Toward the end of the report, Cardinal Petrocchi offers his own reflections. He begins by describing two competing theological perspectives. “One of them insists that the ordination of the deacon is ‘ad ministerium,’ not ‘ad sacerdotium’: this factor would open the way to the ordination of deaconesses. The other, however, insists on the unity of the Sacrament of Holy Orders, along with the spousal significance of its three degrees, and rejects the hypothesis of a female diaconate.” The latter perspective basically rejects the former by pointing out that there are three levels or degrees of the holy orders (diaconate, presbyterate, episcopate), not three separate sacraments.
There is broad agreement that women are not to be admitted to the diaconate, but the precise explanation as to why needs to be further elaborated.
Cardinal Petrocchi then encourages “a rigorous and broad-based critical examination of the ‘diaconate itself,’ that is, of its sacramental ‘identity’ and its ecclesial ‘mission,’ clarifying certain structural and pastoral aspects that are currently not fully defined.” He then added that any service to the Church—ordained or otherwise—ought to be rooted in baptismal “diakonia” and perceived as containing a “Marian dimension.”
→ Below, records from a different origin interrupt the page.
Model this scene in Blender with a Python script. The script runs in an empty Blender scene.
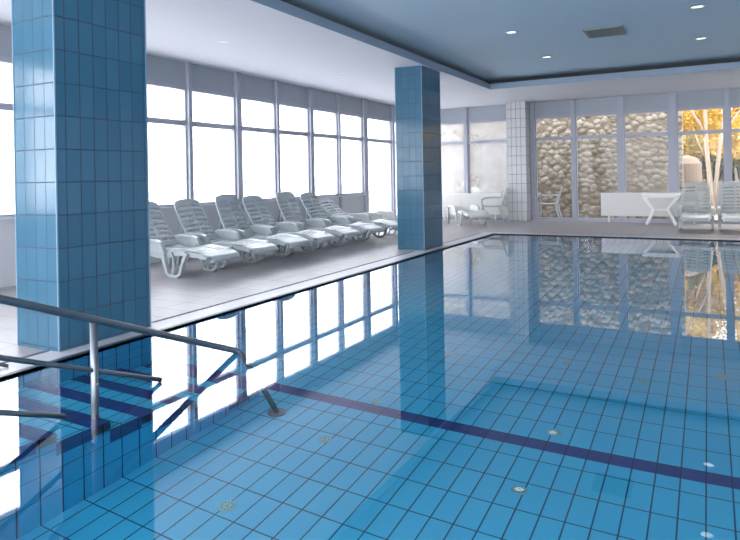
import bpy, bmesh, math, random
from mathutils import Vector, Matrix
random.seed(7)
C = bpy.context.scene.collection
PI = math.pi
R = math.radians

# ------------------------------------------------------------------ helpers
def link(o, parent=None):
    C.objects.link(o)
    if parent: o.parent = parent
    return o

def tag(o, label=None, cat=None, group=None, kind=None):
    if label: o['label'] = label
    if cat: o['category'] = cat
    if group: o['group'] = group
    if kind: o['kind'] = kind
    return o

def empty(name, loc=(0, 0, 0), rz=0.0):
    o = bpy.data.objects.new(name, None)
    o.empty_display_size = .1
    o.location = loc
    o.rotation_euler = (0, 0, rz)
    C.objects.link(o)
    return o

def copy_tree(o, parent=None):
    c = o.copy(); C.objects.link(c); c.parent = parent
    for ch in list(o.children): copy_tree(ch, c)
    return c

class MB:
    def __init__(self):
        self.bm = bmesh.new(); self.uv = self.bm.loops.layers.uv.new('UVMap')
    def quad(self, pts, uvs=None):
        f = self.bm.faces.new([self.bm.verts.new(p) for p in pts])
        if uvs:
            for l, u in zip(f.loops, uvs): l[self.uv].uv = u
        return f
    def box(self, x0, x1, y0, y1, z0, z1):
        """box whose UVs are metres on each face (horizontal, vertical)"""
        a = [(x0,y0),(x1,y0),(x1,y1),(x0,y1)]
        P = lambda i, z: (a[i][0], a[i][1], z)
        for i in range(4):
            j = (i+1) % 4
            ax = 0 if i in (0, 2) else 1
            self.quad([P(i,z0),P(j,z0),P(j,z1),P(i,z1)], [(a[i][ax],z0),(a[j][ax],z0),(a[j][ax],z1),(a[i][ax],z1)])
        self.quad([P(0,z1),P(1,z1),P(2,z1),P(3,z1)], [a[0],a[1],a[2],a[3]])
        self.quad([P(3,z0),P(2,z0),P(1,z0),P(0,z0)], [a[3],a[2],a[1],a[0]])
        return self
    def tube(self, pts, r, n=14, cap=True):
        pts = [Vector(p) for p in pts]
        rings = []
        for i, p in enumerate(pts):
            d = (pts[min(i+1, len(pts)-1)] - pts[max(i-1, 0)]).normalized()
            ref = Vector((0,0,1)) if abs(d.z) < .9 else Vector((1,0,0))
            a = d.cross(ref).normalized(); b = d.cross(a).normalized()
            rr = r[i] if isinstance(r, (list, tuple)) else r
            rings.append([self.bm.verts.new(p + a*rr*math.cos(t*2*PI/n) + b*rr*math.sin(t*2*PI/n)) for t in range(n)])
        for k in range(len(rings)-1):
            for t in range(n):
                f = self.bm.faces.new([rings[k][t], rings[k][(t+1)%n], rings[k+1][(t+1)%n], rings[k+1][t]]); f.smooth = True
        if cap:
            self.bm.faces.new(rings[0][::-1]); self.bm.faces.new(rings[-1])
        return self
    def ribbon(self, path, y0, y1, th):
        """a flat bar swept along (x, z) points, spanning y0..y1"""
        n = len(path); up, lo = [], []
        for i, (x, z) in enumerate(path):
            a = path[max(i-1, 0)]; b = path[min(i+1, n-1)]
            d = Vector((b[0]-a[0], b[1]-a[1])).normalized(); nr = Vector((-d.y, d.x))
            t = (th[i] if isinstance(th, (list, tuple)) else th)/2
            up.append((x+nr.x*t, z+nr.y*t)); lo.append((x-nr.x*t, z-nr.y*t))
        V = [[self.bm.verts.new((p[0], y, p[1])) for y in (y0, y1)] for p in up]
        W = [[self.bm.verts.new((p[0], y, p[1])) for y in (y0, y1)] for p in lo]
        for i in range(n-1):
            for q in ([V[i][0],V[i][1],V[i+1][1],V[i+1][0]], [W[i][0],W[i+1][0],W[i+1][1],W[i][1]],
                      [V[i][0],V[i+1][0],W[i+1][0],W[i][0]], [V[i][1],W[i][1],W[i+1][1],V[i+1][1]]):
                self.bm.faces.new(q)
        self.bm.faces.new([V[0][0],W[0][0],W[0][1],V[0][1]]); self.bm.faces.new([V[-1][0],V[-1][1],W[-1][1],W[-1][0]])
        return self
    def disc(self, c, r, h, n=28, r2=None):
        r2 = r if r2 is None else r2
        a = [self.bm.verts.new((c[0]+r*math.cos(t*2*PI/n), c[1]+r*math.sin(t*2*PI/n), c[2])) for t in range(n)]
        b = [self.bm.verts.new((c[0]+r2*math.cos(t*2*PI/n), c[1]+r2*math.sin(t*2*PI/n), c[2]+h)) for t in range(n)]
        for t in range(n): self.bm.faces.new([a[t], a[(t+1)%n], b[(t+1)%n], b[t]])
        self.bm.faces.new(a[::-1]); self.bm.faces.new(b)
        return self
    def build(self, name, mat, parent=None, bevel=0, smooth=False):
        bmesh.ops.recalc_face_normals(self.bm, faces=self.bm.faces)
        me = bpy.data.meshes.new(name); self.bm.to_mesh(me); self.bm.free()
        for m in (mat if isinstance(mat, (list, tuple)) else [mat]): me.materials.append(m)
        o = bpy.data.objects.new(name, me); link(o, parent)
        if smooth:
            for p in me.polygons: p.use_smooth = True
        if bevel:
            b = o.modifiers.new('bevel', 'BEVEL'); b.width = bevel; b.segments = 2; b.limit_method = 'ANGLE'; b.angle_limit = R(40)
        return o

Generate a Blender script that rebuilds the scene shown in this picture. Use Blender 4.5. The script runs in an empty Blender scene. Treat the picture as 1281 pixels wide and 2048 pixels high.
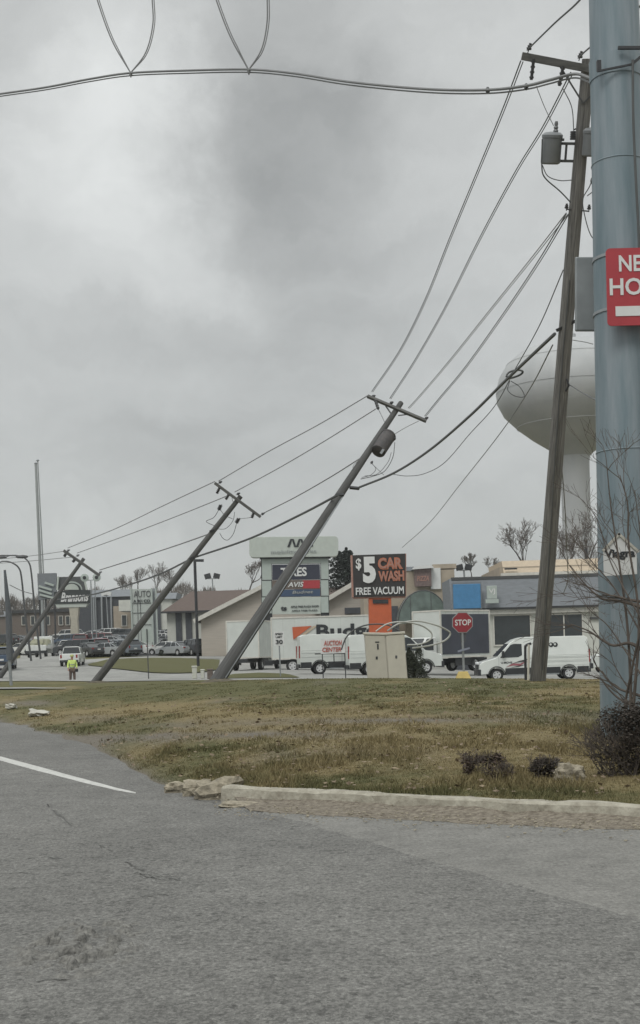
import bpy, bmesh, math, random
import numpy as np
from mathutils import Vector, Matrix
random.seed(7); np.random.seed(7)
SC = bpy.context.scene
COL = SC.collection
R = math.radians
# ------------------------------------------------------------------ camera
F, CX, HY, RHO, EYE = 2600.0, 640.5, 1303.0, 0.030, 1.5      # photograph pixels (1281 x 2048)
cam = bpy.data.cameras.new('camera'); camo = bpy.data.objects.new('camera', cam); COL.objects.link(camo)
cam.sensor_fit = 'VERTICAL'; cam.sensor_height = 24; cam.lens = 24 * F / 2048
cam.shift_y = (HY - 1024) / 2048 * math.cos(RHO); cam.shift_x = 0
cam.clip_start = .1; cam.clip_end = 6000
camo.location = (0, 0, EYE)
camo.rotation_euler = Matrix.Rotation(R(90), 4, 'X').to_euler()
camo.matrix_world = Matrix.Translation((0, 0, EYE)) @ Matrix.Rotation(RHO, 4, 'Y') @ Matrix.Rotation(R(90), 4, 'X')
cam.shift_y = (HY - 1024) / 2048
SC.camera = camo
cr, sr = math.cos(RHO), math.sin(RHO)
def W(px, py, d):
    """the point of the place at distance d straight ahead that the photograph shows at this pixel"""
    u, v = px - CX, HY - py
    return Vector(((u * cr + v * sr) * d / F, d, EYE + (-u * sr + v * cr) * d / F))
def proj(X, Y, Z):
    a = X / Y * F; b = (Z - EYE) / Y * F
    return CX + a * cr - b * sr, HY - (a * sr + b * cr)
def XD(px, d, z=0.5):
    b = (z - EYE) / d * F
    return ((px - CX) + b * sr) / cr * d / F
def hit_z(px, py, z):
    p = W(px, py, 1.0); t = (z - EYE) / (p.z - EYE)
    return Vector((p.x * t, t, z))
# ------------------------------------------------------------------ colour management
SC.view_settings.view_transform = 'Standard'; SC.view_settings.look = 'None'
SC.view_settings.exposure = 0.0; SC.view_settings.gamma = 1
SC.render.resolution_x, SC.render.resolution_y = 640, 1024
# ------------------------------------------------------------------ world: overcast sky
wd = bpy.data.worlds.new('World'); SC.world = wd; wd.use_nodes = True
nt = wd.node_tree; nt.nodes.clear()
def N(tree, typ, **kw):
    n = tree.nodes.new(typ)
    for k, v in kw.items():
        if k == 'inp':
            for kk, vv in v.items(): n.inputs[kk].default_value = vv
        else: setattr(n, k, v)
    return n
out = N(nt, 'ShaderNodeOutputWorld'); bg = N(nt, 'ShaderNodeBackground'); nt.links.new(bg.outputs[0], out.inputs[0])
tc = N(nt, 'ShaderNodeTexCoord')
nz = N(nt, 'ShaderNodeTexNoise', inp={'Scale': 5.5, 'Detail': 7.0, 'Roughness': .62})
nt.links.new(tc.outputs['Generated'], nz.inputs['Vector'])
s1 = N(nt, 'ShaderNodeVectorMath', operation='SUBTRACT'); s1.inputs[1].default_value = (.5, .5, .5)
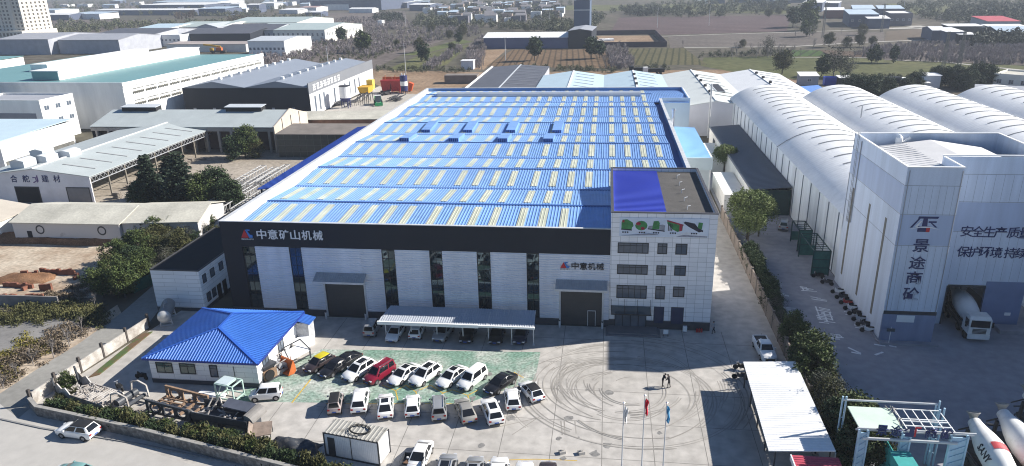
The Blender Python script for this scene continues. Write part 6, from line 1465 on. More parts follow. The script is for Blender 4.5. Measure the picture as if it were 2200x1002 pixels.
# ------------------------------------------------------------------ long gabled shed behind
LA, LB = G(190, 273, 6.8), (-86.3, 175.8); LA = (-139, 176.2)
t = shed('long grey-roofed shed with tall cream gable and open columned front', 'gabled_depot', 'shed', LA, LB, 21, 6.8, 2.7, 'u', dk, r_gg, over=.15, walls='lb')
T = ORG[t]; L = t['_L']
q = MB(); q.T = T; q.box(L-.05, L+.3, -.3, 21.2, 0, 6.9); q.add([(x, y, z) for x in (L-.05, L+.3) for y, z in ((-.3, 6.9), (21.2, 6.9), (10.5, 9.9))], [(0, 2, 1), (3, 4, 5), (0, 3, 5, 2), (1, 2, 5, 4)]); q.build('gable_wall', mat('cream_gable', (.55, .48, .40), .85, .12, .25), t)
for y in (4.5, 10, 15.5): q = MB(); q.T = T; q.box(L+.3, L+.42, y, y+.18, .3, 8.2); q.build('drainpipe', dark_metal, t)
for i in range(15): q = MB(); q.T = T; x = 1.5+i*(L-3)/14; q.box(x-.3, x+.3, -.1, .5, 0, 6.4); q.build('column', mat('grey_column', (.33, .31, .29), .85, .15, .5), t)
q = MB(); q.T = T; q.box(0, L-.1, -.05, .45, 5.6, 6.5); q.build('beam', MATS['grey_column'], t)
q = MB(); q.T = T; q.box(0, L-.1, 3.0, 3.2, 0, 6.4); q.build('inner_wall', mat('inner_dark_brick', (.09, .06, .05), .9, .25, .5), t)
for px in (288, 515): 
    x = G(px, 240, 9.6)[0]; lx = (T.inverted() @ Vector((x, 186, 0))).x; q = MB(); q.T = T; q.box(lx-5.2, lx+5.2, 9.2, 11.8, 9.2, 10.5); q.k = 1; q.slab([(lx-5.4, 8.8, 10.5), (lx+5.4, 8.8, 10.5), (lx+5.4, 12.2, 10.8), (lx-5.4, 12.2, 10.8)], .12); q.build('ridge_vent', [dk, r_lg], t)
q = MB(); q.T = T; q.box(L+.3, L+3, 14, 19, 2.9, 3.05); q.build('side_canopy', white, t)
# ------------------------------------------------------------------ low white-roofed row by the earth lot
for (A, B, lb) in (((-104, 107.2), (-83.6, 107.4), 'low stained white building with long pale roof behind the soil bank'), ((-83.4, 108.0), (-70.2, 109.6), 'shorter pale-roofed building joined to the end of the stained white one')):
    t = shed(lb, 'low_building', 'building', A, B, 11.5, 3.9, 1.5, 'u', mat('stained_white_wall', (.58, .56, .55), .9, .2, .35, col2=(.30, .28, .27), thr=(.62, .75)), r_bei, over=.35)
    T = ORG[t]
    for x, w_ in ((3.0, .9), (17, .0)) if A[0] < -100 else ((4, .9), (9, .9)):
        if w_: q = MB(); q.T = T; q.box(x-w_/2, x+w_/2, -.05, -.01, .2, 2.2); q.build('door', dk, t)
    if A[0] < -100:
        for x in (5.2, 17.0):
            q = MB(); q.T = T; n = 14; q.add([(x+r*cos(2*pi*i/n), -.02-.02*(r > .5), 2.5+r*sin(2*pi*i/n)) for r in (.85, .6) for i in range(n)], [(i, (i+1) % n, n+(i+1) % n, n+i) for i in range(n)]); q.build('wall_ring', dark_metal, t)
t = shed('small cream house end at the very edge beside the low white row', 'cream_house', 'house', (-128, 108), (-107.5, 108), 9, 3.6, 1.6, 'v', warmw, mat('cream_roof', (.50, .45, .38), .8, .1), over=.3)
t = tag(MB().box(-109.5, -106.8, 103.5, 104.6, 0, 1.0).box(-109.6, -106.7, 103.4, 104.7, 1.0, 1.1).build('blue_trough', mat('trough_blue', (.10, .25, .42), .6, .1), None), 'light blue trough at the corner of the low white row', 'trough')
# soil bank and brick remains
heap('soil_bank', 140, 518, 34, 4.2, 1.7, 0, M('red_soil', (.15, .075, .04), .95, .2, .4, col2=(.27, .155, .09), fine=.35, spec=.1), 'long reddish bank of dug soil in front of the low white row', 'soil bank', 5, 46, 8)
heap('soil_bank', 285, 510, 14, 4, 1.5, radians(8), bpy.data.materials['red_soil'], 'short reddish soil bank running into the hedge', 'soil bank', 8, 22, 8)
heap('soil_mound', 55, 600, 9, 4, .9, .1, bpy.data.materials['red_soil'], 'broken reddish mound at the near side of the earth lot', 'mound', 2, 18, 9)
bm_ = mat('old_brick', (.20, .085, .055), .95, .3, 1.5)
for k, (px, py, L, h_, rz) in enumerate([(125, 590, 6.0, .9, 0), (165, 600, 1.0, .8, 1.4), (65, 592, 2.6, .7, .2), (40, 618, 5.2, .8, -.05), (57, 622, 1.2, .7, 1.5), (100, 625, 2.0, 1.0, 0), (75, 640, 2.4, .6, .3), (15, 640, 3.0, .6, .1)]):
    q = MB(); rr = random.Random(k); x, y = G(px, py); c, s = cos(rz), sin(rz); n = max(2, int(L/.5))
    for i in range(n):
        a = -L/2+L*i/n; hh = h_*(.7+.5*rr.random()); P = [(a, -.15), (a+L/n+.002*(i % 2), -.15), (a+L/n, .2), (a, .2)]; q.prism([(x+u*c-v*s, y+u*s+v*c) for u, v in P], 0, hh)
    lb = ['longest broken brick wall stub on the earth lot', 'short brick stub at the end of the longest stub', 'brick stub with crumbling top before the mound', 'low brick wall stub at the near lot edge', 'stubby brick pier beside the low wall stub', 'dark brick block standing alone on the lot', 'tumbled brick course near the dry weeds', 'brick footing half buried in the reddish mound'][k]
    tag(q.build('brick_stub', bm_, None, (x, y, 0)), lb, 'ruin')
wall_run('lot_wall', [(-100, 82.6), (-76.5, 82.9)], 1.6, .2, mat('lot_wall_grey', (.24, .22, .21), .9, .2, .6), 'low grey block wall at the near side of the earth lot', None)
q = MB(); P = [(-68.5, 88), (-66.5, 96), (-64.5, 108), (-63.5, 118)]
for a, b_ in zip(P, P[1:]): q.bar((*a, .9), (*b_, .9), .06, 1.8)
tag(q.build('green_net_fence', M('green_netting', (.015, .09, .06), .8, .25, .6), None, (-68.5, 88, 0)), 'dark green netting fence between the lane and the hedge', 'fence')
# ------------------------------------------------------------------ steel truss racks beside the hall
for k in range(12):
    x = -79+(k//2)*2.9; y0, y1 = (121, 136) if k % 2 == 0 else (137.5, 152); q = MB(); n = 10; hh = 2.4+.3*(k % 3)
    for xx in (x, x+1.3):
        for z in (.3, hh): q.bar((xx, y0, z), (xx, y1, z), .16, .16)
    for i in range(n+1):
        y = y0+(y1-y0)*i/n
        for xx in (x, x+1.3): q.bar((xx, y, .0), (xx, y, hh), .1, .1)
        q.bar((x, y, hh), (x+1.3, y, hh), .1, .1)
        if i < n: q.bar((x+1.3, y, .3), (x+1.3, y+(y1-y0)/n, hh), .07, .07)
    o = q.build('steel_rack', mat('dull_steel', (.42, .42, .42), .7, .2, .8), None, (x, (y0+y1)/2, 0)); tag(o, 'lattice steel rack in the open row beside the big hall', 'rack', 'lattice steel racks beside the hall')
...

My overall takeaway from reading the report is this: There is broad agreement that women are not to be admitted to the diaconate, but the precise explanation as to why needs to be further elaborated. Accordingly, this issue is a prime example of the difference between dogma and theology. On the one hand, there is the revealed truth itself; on the other, there is the scholarly and rational process of trying to understand and explain that truth. Acceptance of the former does not always equal univocal explication of the latter.